Eu acho mesmo é que a gente enquanto músico “tamo fudido”! Sinto muito em dizer isso, mas é realidade. Especialmente porque o mercado é indiferente se é humano ou não tocando. O que interessa é quantos singles você consegue lançar por mês, quanto engajamento você tá gerando, ou seja, quanta receita.

O que é triste é que eles não pensam em um lastro, um legado, um catálogo como havia nas gravadoras, que pode ter uma penetração muito menos efêmera e de longuíssimo prazo, como são as obras dos artistas que amamos.

Quanto mais gente upando músicas por segundo, melhor. Só no Spotify, são 100 mil novas músicas por dia. Importa se esses artistas são conhecidos? Par aos stake holders dos meios de produção e distribuição digital, certamente não…

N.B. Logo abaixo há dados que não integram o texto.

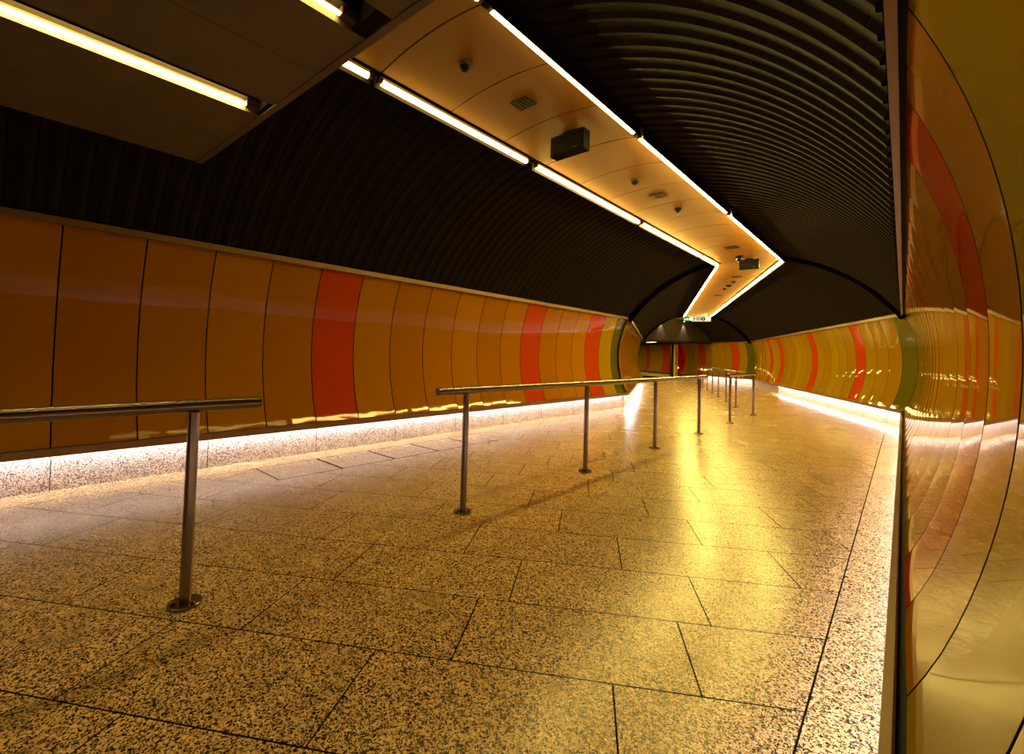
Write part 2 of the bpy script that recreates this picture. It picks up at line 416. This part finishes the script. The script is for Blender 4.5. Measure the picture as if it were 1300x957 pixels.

Aí eu te pergunto: como um novo artista vai conseguir construir uma base de fãs? Trabalhando anos de graça gerando conteúdo todos os dias sem retorno de receita alguma? É isso que os coaches de música e carteira propõem? Sabe por que eles estão te vendendo isso? Porque estão buscando um mercado aparentemente Busines to business (inferindo que outro músico é um pequeno negócio), e por que eles mesmos não conseguiram sucesso enquanto artistas tão pouco construir uma base defãs. E então mudam o foco pra educação digital, que também está saturadassa de milhões de cursos online e semana gratuita de qualquer merda, primeiro congresso online de qualquer conhecimento superficial gratuito… Novamente: o que importa é vender exponencialmente na internet.

Parece muito pessimista? Bom, alguém precisa traçar o panorama das condições materiais da realidade. Penso que estamos especialmente fudidos também porque os cursos de música do país são extremamente conservadores, especialmente porque são classisistas, colonialistas, sexistas, estão pautados em um repertório falido, desconexo da realidade e além de tudo isso ignoram a questão da gestão da carreira nas suas grades.

Além de tudo isso, o mercado musical é extremamente informal e virtualmente inexistente. Vive a mercê do mercado do entretenimento e da publicidade. Não existe mercado musical com autonomia e saúde própria, ele está sempre se apoiando em outras indústrias. Para além de tudo isso, a classe musical nem mesmo se emancipa pra se enxergar como classe e ter representação política.

Não vejo bandas ou grupos novos que conseguem construir base de fãs sem se apoiar em editais e incentivo público. Em geral as pessoas tem tentado carreira solo, é mais barato, é menos infra. Use vst, junte-se a outros artistas, faça um festival e reze pra que juntos pelo menos fiquem no zero a zero no balancete da sua produção. Não se engane, é obrigação do estado fornecer acesso a cultura. “A gente não quer só comida, a gente quer comida diversão e arte”. É constitucional e fundamental. Mas vamos depender exclusivamente da boa vontade do estado e da política momentânea pra saúde das nossas carreiras? Ou depender de donos de bares? Até quando vamos viver de cerveja e porção de batatas como cachê e morrer sem construir uma base sólida de fãs a longo prazo?